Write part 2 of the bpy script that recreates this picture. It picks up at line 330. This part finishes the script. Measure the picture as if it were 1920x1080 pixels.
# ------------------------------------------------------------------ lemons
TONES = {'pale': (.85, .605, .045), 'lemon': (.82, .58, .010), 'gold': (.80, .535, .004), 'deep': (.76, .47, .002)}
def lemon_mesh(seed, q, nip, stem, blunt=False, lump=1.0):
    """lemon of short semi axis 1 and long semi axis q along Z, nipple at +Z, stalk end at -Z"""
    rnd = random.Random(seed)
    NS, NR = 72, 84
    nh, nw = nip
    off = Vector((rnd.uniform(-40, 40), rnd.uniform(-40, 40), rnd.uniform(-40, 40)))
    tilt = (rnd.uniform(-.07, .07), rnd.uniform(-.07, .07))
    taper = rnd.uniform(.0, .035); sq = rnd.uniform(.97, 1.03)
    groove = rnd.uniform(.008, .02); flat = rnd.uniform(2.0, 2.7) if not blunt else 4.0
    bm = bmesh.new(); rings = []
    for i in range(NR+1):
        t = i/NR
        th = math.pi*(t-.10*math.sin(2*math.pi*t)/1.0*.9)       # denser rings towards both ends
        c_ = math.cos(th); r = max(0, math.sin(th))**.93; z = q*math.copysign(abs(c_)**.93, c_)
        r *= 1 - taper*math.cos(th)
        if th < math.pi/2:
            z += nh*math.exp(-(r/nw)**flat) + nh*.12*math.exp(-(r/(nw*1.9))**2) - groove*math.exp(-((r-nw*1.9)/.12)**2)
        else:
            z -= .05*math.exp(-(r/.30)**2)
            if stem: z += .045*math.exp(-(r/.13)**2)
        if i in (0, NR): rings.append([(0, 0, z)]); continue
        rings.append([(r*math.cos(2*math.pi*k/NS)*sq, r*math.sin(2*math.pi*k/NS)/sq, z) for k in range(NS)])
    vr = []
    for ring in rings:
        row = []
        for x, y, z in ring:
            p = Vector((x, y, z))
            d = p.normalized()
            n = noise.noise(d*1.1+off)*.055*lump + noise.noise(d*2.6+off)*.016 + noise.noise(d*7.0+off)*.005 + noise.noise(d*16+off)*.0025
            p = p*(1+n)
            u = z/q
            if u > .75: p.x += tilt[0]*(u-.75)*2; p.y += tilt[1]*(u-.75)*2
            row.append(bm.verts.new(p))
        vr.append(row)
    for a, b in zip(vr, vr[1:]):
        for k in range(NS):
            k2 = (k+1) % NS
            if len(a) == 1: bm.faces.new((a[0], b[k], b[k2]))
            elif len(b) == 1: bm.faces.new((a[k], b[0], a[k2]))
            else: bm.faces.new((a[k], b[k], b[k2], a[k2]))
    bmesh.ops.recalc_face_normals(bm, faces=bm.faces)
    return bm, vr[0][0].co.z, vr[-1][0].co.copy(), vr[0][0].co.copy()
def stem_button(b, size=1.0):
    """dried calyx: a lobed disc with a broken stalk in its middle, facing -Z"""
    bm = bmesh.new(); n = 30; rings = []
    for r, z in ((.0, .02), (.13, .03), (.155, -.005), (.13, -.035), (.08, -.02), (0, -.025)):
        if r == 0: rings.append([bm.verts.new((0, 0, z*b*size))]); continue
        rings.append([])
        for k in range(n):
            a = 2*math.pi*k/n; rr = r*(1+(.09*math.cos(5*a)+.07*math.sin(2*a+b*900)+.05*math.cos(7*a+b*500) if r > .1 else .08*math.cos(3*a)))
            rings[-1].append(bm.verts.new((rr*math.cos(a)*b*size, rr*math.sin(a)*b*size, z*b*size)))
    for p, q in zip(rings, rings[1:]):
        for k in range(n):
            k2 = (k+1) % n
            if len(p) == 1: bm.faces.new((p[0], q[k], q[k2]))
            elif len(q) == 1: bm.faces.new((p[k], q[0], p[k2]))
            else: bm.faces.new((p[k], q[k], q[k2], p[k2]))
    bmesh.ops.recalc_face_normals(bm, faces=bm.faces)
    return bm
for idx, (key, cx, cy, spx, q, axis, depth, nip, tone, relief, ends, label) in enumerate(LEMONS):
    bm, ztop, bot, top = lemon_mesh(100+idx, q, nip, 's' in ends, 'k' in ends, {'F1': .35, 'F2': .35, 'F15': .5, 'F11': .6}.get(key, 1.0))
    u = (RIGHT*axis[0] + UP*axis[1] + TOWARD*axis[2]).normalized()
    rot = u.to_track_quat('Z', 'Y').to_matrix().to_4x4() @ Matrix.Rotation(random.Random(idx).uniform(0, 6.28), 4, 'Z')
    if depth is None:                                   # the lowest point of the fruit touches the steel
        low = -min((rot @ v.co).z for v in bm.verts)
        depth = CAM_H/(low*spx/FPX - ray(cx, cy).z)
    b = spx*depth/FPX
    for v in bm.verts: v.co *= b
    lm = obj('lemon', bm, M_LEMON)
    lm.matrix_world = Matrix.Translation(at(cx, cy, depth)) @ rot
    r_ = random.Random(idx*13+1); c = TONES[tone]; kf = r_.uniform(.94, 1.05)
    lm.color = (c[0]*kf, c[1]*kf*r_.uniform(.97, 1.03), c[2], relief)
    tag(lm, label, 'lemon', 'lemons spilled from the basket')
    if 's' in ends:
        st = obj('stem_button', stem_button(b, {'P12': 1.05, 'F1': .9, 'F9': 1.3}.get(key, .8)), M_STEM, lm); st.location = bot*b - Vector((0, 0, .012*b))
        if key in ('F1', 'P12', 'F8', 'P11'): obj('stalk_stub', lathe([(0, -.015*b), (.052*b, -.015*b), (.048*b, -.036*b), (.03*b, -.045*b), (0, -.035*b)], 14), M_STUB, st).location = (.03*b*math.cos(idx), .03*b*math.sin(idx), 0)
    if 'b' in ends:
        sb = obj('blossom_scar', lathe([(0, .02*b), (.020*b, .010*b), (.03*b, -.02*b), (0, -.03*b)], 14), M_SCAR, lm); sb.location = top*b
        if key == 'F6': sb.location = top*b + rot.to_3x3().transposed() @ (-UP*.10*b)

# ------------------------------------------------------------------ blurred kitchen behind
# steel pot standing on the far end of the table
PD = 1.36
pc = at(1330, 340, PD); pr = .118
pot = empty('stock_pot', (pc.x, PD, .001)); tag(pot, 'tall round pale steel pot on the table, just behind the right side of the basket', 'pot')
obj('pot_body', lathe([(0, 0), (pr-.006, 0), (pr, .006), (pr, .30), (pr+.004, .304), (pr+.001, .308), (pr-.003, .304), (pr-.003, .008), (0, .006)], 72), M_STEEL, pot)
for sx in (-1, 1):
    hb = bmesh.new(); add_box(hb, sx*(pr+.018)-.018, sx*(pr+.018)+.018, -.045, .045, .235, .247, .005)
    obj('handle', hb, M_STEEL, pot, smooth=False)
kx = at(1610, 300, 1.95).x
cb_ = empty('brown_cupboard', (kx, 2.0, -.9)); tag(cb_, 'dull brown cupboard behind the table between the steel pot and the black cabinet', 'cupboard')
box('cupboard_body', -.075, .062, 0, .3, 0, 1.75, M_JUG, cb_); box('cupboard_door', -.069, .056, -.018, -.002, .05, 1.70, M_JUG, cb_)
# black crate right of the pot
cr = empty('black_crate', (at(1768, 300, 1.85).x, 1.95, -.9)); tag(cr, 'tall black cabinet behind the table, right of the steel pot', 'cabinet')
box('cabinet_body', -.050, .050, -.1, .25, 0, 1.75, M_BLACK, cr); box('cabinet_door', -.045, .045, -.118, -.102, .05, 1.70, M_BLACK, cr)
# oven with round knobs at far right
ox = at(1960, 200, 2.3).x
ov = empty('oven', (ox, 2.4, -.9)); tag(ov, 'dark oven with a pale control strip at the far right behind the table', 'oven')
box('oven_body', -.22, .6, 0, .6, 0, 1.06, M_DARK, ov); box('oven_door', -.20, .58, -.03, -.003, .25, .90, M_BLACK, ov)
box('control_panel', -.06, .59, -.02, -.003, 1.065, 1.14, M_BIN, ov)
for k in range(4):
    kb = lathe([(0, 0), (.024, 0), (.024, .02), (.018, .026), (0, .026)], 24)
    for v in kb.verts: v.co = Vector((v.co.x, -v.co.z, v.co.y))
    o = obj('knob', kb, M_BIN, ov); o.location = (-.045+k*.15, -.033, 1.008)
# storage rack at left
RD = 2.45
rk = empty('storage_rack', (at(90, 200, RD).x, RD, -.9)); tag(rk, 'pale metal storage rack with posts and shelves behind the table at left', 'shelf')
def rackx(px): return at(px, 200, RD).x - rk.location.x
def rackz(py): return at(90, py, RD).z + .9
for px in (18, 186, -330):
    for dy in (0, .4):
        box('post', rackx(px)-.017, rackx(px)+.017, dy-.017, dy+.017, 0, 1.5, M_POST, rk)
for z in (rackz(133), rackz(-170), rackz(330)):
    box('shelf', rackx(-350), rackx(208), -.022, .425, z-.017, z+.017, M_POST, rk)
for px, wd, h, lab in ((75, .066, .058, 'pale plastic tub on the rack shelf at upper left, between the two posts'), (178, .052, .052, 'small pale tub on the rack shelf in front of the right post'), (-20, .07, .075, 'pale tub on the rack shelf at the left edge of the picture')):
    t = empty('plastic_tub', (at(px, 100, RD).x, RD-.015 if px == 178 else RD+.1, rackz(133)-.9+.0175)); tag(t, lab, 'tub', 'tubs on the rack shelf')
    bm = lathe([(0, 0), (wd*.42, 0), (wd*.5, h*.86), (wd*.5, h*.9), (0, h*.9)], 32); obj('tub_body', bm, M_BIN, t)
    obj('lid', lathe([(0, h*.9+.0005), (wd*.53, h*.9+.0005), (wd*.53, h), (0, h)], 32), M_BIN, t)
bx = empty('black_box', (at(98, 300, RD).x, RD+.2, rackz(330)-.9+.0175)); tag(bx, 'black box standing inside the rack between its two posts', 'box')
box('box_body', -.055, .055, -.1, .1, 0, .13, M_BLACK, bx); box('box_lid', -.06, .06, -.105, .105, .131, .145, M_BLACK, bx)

========================

Written request »
Repeat these lines exactly and nothing more: the one containing "1.03), c[2], relief)", the one containing "if key == 'F6': sb.location", and all the lines between.

Result below »
    lm.color = (c[0]*kf, c[1]*kf*r_.uniform(.97, 1.03), c[2], relief)
    tag(lm, label, 'lemon', 'lemons spilled from the basket')
    if 's' in ends:
        st = obj('stem_button', stem_button(b, {'P12': 1.05, 'F1': .9, 'F9': 1.3}.get(key, .8)), M_STEM, lm); st.location = bot*b - Vector((0, 0, .012*b))
        if key in ('F1', 'P12', 'F8', 'P11'): obj('stalk_stub', lathe([(0, -.015*b), (.052*b, -.015*b), (.048*b, -.036*b), (.03*b, -.045*b), (0, -.035*b)], 14), M_STUB, st).location = (.03*b*math.cos(idx), .03*b*math.sin(idx), 0)
    if 'b' in ends:
        sb = obj('blossom_scar', lathe([(0, .02*b), (.020*b, .010*b), (.03*b, -.02*b), (0, -.03*b)], 14), M_SCAR, lm); sb.location = top*b
        if key == 'F6': sb.location = top*b + rot.to_3x3().transposed() @ (-UP*.10*b)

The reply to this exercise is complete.